▶ **Extracted entries**:
-------
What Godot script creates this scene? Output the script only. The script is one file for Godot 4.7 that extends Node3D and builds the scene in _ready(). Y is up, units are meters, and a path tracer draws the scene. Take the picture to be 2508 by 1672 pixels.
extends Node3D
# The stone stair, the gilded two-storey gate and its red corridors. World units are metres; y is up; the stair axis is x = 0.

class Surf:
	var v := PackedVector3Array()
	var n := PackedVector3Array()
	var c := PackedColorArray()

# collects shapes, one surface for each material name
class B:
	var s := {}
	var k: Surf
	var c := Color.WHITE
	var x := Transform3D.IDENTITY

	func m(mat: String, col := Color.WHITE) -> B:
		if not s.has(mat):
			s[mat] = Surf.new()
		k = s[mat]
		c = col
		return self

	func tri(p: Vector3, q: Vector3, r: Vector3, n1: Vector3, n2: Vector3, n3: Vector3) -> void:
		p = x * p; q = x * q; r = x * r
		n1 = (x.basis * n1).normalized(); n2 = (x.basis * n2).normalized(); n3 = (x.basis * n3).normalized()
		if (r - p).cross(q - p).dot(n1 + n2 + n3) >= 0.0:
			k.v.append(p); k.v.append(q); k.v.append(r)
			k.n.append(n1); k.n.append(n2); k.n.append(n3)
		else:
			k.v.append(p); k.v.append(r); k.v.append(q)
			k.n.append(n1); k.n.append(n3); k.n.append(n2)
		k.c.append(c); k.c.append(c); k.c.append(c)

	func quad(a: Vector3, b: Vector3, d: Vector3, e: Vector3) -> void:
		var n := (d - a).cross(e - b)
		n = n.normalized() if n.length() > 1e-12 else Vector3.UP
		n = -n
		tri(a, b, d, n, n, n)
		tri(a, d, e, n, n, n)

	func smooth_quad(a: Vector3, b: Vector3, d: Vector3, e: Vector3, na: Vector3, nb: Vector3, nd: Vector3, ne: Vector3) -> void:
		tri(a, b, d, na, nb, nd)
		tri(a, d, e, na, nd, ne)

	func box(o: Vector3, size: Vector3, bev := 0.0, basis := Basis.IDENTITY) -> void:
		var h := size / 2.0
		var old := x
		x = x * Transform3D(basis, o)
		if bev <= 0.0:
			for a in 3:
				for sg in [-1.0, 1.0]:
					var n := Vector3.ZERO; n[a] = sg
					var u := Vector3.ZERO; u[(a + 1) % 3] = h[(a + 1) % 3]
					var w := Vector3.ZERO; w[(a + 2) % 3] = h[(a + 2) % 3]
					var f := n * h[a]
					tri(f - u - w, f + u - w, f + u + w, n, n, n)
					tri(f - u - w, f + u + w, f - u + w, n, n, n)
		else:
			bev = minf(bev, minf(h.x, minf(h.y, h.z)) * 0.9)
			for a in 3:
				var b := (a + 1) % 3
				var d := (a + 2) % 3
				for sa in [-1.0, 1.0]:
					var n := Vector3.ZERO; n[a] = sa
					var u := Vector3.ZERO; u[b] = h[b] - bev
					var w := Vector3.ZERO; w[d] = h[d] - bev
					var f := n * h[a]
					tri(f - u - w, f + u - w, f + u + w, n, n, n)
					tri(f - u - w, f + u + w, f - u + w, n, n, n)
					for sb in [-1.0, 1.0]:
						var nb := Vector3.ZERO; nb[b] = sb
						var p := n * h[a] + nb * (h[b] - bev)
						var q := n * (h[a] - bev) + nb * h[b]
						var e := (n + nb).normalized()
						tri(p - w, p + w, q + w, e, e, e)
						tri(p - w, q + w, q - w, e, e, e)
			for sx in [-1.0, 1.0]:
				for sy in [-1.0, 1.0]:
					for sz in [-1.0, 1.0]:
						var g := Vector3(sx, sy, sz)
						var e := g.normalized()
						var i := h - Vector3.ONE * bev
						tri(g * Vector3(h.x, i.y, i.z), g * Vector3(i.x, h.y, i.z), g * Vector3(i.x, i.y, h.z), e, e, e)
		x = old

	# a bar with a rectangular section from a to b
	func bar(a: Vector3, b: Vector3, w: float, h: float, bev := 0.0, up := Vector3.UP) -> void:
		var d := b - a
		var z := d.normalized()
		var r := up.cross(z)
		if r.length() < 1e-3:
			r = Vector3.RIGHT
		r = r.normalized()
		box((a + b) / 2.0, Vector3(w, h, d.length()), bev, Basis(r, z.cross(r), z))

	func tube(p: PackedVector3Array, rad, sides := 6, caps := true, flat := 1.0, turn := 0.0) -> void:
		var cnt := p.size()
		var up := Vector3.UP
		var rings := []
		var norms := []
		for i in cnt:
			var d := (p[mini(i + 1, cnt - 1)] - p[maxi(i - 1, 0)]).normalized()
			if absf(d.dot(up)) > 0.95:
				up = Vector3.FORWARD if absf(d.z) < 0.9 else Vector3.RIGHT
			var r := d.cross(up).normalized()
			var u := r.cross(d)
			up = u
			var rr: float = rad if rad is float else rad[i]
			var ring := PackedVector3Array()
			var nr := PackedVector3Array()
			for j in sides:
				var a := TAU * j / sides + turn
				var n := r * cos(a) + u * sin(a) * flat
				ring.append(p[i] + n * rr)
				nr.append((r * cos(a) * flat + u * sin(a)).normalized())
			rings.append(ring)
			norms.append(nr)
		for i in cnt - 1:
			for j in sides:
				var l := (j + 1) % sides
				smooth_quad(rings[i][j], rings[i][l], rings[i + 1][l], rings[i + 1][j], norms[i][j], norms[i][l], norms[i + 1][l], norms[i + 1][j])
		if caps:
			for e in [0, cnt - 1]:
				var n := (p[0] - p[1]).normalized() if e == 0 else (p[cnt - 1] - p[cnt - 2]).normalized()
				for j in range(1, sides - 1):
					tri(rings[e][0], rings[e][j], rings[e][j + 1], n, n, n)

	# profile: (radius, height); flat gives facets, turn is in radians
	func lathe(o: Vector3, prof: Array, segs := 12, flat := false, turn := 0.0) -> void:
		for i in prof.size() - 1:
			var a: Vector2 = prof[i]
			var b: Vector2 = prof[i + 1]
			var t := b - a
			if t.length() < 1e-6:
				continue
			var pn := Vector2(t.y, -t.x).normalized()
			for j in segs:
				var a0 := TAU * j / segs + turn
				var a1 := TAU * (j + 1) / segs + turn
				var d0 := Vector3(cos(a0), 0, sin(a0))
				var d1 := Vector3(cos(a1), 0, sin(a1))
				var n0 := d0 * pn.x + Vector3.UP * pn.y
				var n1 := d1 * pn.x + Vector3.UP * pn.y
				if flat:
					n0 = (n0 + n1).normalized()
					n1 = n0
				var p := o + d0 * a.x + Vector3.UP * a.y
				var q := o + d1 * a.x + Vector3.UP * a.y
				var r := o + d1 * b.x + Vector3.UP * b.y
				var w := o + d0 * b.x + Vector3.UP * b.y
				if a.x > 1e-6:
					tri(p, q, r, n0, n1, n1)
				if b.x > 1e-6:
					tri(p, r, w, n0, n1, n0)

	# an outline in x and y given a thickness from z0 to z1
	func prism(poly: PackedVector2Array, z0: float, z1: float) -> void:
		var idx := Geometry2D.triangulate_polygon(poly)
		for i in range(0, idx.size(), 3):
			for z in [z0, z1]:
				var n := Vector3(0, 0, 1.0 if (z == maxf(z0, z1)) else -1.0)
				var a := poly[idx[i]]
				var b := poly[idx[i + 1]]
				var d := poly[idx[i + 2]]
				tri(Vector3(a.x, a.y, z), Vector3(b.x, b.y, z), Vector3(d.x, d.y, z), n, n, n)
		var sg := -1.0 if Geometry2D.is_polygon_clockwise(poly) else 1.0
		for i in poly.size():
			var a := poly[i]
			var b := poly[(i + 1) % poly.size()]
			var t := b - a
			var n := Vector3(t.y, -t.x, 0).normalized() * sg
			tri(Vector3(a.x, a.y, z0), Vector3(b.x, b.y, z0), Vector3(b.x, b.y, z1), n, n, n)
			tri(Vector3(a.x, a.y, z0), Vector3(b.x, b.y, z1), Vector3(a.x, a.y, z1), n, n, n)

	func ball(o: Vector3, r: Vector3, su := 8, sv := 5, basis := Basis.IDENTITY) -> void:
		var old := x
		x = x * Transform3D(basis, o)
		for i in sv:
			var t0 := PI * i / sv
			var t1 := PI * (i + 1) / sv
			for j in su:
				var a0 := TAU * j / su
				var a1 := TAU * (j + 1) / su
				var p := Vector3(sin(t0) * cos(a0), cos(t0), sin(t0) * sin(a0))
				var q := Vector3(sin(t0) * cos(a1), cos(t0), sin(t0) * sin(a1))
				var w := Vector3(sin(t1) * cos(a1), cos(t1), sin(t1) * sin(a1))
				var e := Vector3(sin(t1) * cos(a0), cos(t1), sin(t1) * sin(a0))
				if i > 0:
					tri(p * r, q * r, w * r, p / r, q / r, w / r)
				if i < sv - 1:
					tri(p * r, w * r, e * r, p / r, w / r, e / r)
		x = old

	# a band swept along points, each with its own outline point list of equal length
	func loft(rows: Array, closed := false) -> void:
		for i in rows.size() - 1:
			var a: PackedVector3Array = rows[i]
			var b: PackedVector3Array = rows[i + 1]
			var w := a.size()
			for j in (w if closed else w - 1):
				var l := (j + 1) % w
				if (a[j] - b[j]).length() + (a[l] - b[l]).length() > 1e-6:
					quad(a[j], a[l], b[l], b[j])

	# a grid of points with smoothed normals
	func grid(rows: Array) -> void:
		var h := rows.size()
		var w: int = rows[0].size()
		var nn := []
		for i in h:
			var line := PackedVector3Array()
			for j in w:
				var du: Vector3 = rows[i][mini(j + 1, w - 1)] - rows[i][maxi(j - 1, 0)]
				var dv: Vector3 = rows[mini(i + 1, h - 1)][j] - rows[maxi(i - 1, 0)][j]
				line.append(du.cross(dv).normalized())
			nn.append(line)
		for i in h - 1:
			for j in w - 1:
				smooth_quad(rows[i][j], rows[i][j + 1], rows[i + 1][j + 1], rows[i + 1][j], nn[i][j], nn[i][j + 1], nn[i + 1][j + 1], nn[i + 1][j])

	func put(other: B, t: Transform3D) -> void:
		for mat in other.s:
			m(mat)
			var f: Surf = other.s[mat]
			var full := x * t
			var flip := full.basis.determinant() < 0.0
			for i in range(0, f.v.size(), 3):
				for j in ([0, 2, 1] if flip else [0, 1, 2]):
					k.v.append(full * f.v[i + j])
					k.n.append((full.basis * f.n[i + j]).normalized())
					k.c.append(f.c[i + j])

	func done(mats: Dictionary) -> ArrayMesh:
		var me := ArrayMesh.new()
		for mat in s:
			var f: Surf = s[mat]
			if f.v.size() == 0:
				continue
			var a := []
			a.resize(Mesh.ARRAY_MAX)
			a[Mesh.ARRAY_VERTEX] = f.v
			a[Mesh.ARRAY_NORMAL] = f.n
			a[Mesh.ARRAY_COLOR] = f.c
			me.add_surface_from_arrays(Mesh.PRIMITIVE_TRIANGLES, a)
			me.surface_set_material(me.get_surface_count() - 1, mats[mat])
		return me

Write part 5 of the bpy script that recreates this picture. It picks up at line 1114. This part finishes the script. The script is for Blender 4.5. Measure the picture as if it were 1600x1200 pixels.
-------
▶ **Task instructions**: Please print exactly what appears from the first line of the data through the line with "tri(a, d, e, n, n, n)", including both of those lines and nothing past them.

▶ **Worked answer**:
What Godot script creates this scene? Output the script only. The script is one file for Godot 4.7 that extends Node3D and builds the scene in _ready(). Y is up, units are meters, and a path tracer draws the scene. Take the picture to be 2508 by 1672 pixels.
extends Node3D
# The stone stair, the gilded two-storey gate and its red corridors. World units are metres; y is up; the stair axis is x = 0.

class Surf:
	var v := PackedVector3Array()
	var n := PackedVector3Array()
	var c := PackedColorArray()

# collects shapes, one surface for each material name
class B:
	var s := {}
	var k: Surf
	var c := Color.WHITE
	var x := Transform3D.IDENTITY

	func m(mat: String, col := Color.WHITE) -> B:
		if not s.has(mat):
			s[mat] = Surf.new()
		k = s[mat]
		c = col
		return self

	func tri(p: Vector3, q: Vector3, r: Vector3, n1: Vector3, n2: Vector3, n3: Vector3) -> void:
		p = x * p; q = x * q; r = x * r
		n1 = (x.basis * n1).normalized(); n2 = (x.basis * n2).normalized(); n3 = (x.basis * n3).normalized()
		if (r - p).cross(q - p).dot(n1 + n2 + n3) >= 0.0:
			k.v.append(p); k.v.append(q); k.v.append(r)
			k.n.append(n1); k.n.append(n2); k.n.append(n3)
		else:
			k.v.append(p); k.v.append(r); k.v.append(q)
			k.n.append(n1); k.n.append(n3); k.n.append(n2)
		k.c.append(c); k.c.append(c); k.c.append(c)

	func quad(a: Vector3, b: Vector3, d: Vector3, e: Vector3) -> void:
		var n := (d - a).cross(e - b)
		n = n.normalized() if n.length() > 1e-12 else Vector3.UP
		n = -n
		tri(a, b, d, n, n, n)
		tri(a, d, e, n, n, n)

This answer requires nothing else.